My name is Vanessa Baker and I am speaking today as a concerned educator who taught in brick-and-mortar schools for many years and now specializes in online learning. It is as an online educator that I am extremely concerned about today’s vote to allocate $10 million for virtual classes and adaptive learning systems and $9.5 million for cloud-based content delivery, which will also extract students’ private data. Online learning can never replace what a classroom provides, such peer-to-peer interaction, a caring, human instructional leader (instead of corporate software) and dynamic classroom discussions, but that is just what this decision would prioritize.
This $19.5 million is an astronomical sum of money in our underfunded district, and it cannot be spent on a form of learning that is at best supplemental, instead of basics such as libraries, arts, smaller classroom sizes, newer textbooks, reading specialists, foreign language instruction and athletics, all of which lack sufficient funding. Alison McDowell, who writes the Wrench in the Gears blog, gathered feedback from parents and teachers, who spoke to the need for human interaction in learning as well as the lack of funding for extracurriculars that make students excited about school. In one of her videos, Ismael Jimenez, a PSD teacher, noted that students don’t retain information as well through online learning.

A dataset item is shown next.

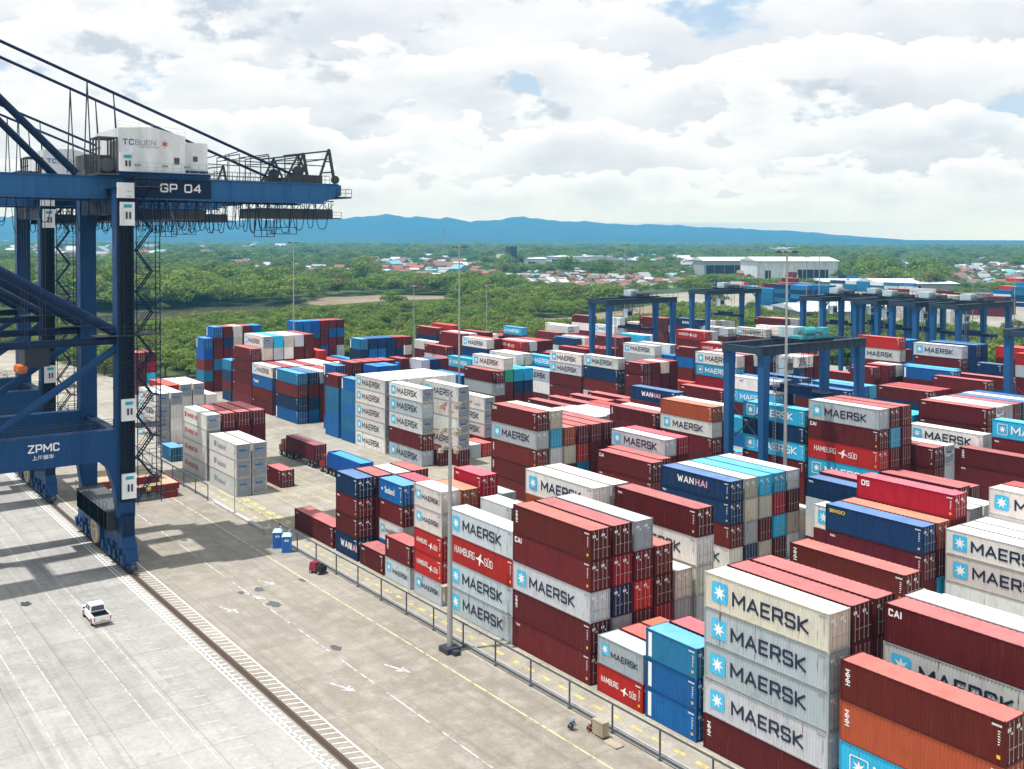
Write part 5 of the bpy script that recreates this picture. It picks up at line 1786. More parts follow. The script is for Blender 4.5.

Another critical issue with this proposed allocation of funds is the data extraction that online learning entails. Data is “the new oil,” according to Google alum Eric Schmidt, and Philadelphia is currently a hub for the data mining business. Wharton School, Drexel, Temple, Impact PHL, Comcast, the Mayor’s Office of Education and the Chamber of Commerce are all working on new ways to earn money by selling student data to private corporations.
On January 29, the Mayor’s Office of Education met with Chamber of Commerce affiliates such as Comcast in a closed-door meeting to discuss the future of private business in education. Parents, students and teachers were not invited. This was not Comcast’s only recent closed-door meeting about education. On February 7, Comcast sent a busload of impact investors to Feltonville School of Arts and Sciences, where they met with Superintendent Hite, Mayor Kenney and David Cohen. No parents, teachers or students were seen entering the building before the meeting. The meeting promised to explore, “a new incursion of data from software, from the intersection of technology with redesigning the physical environment, and more.
This event helps you make sense where it is all going.” Parents, teachers, students and community members deserve to know more about where this is all going before we spend nearly $20 million to head in that direction.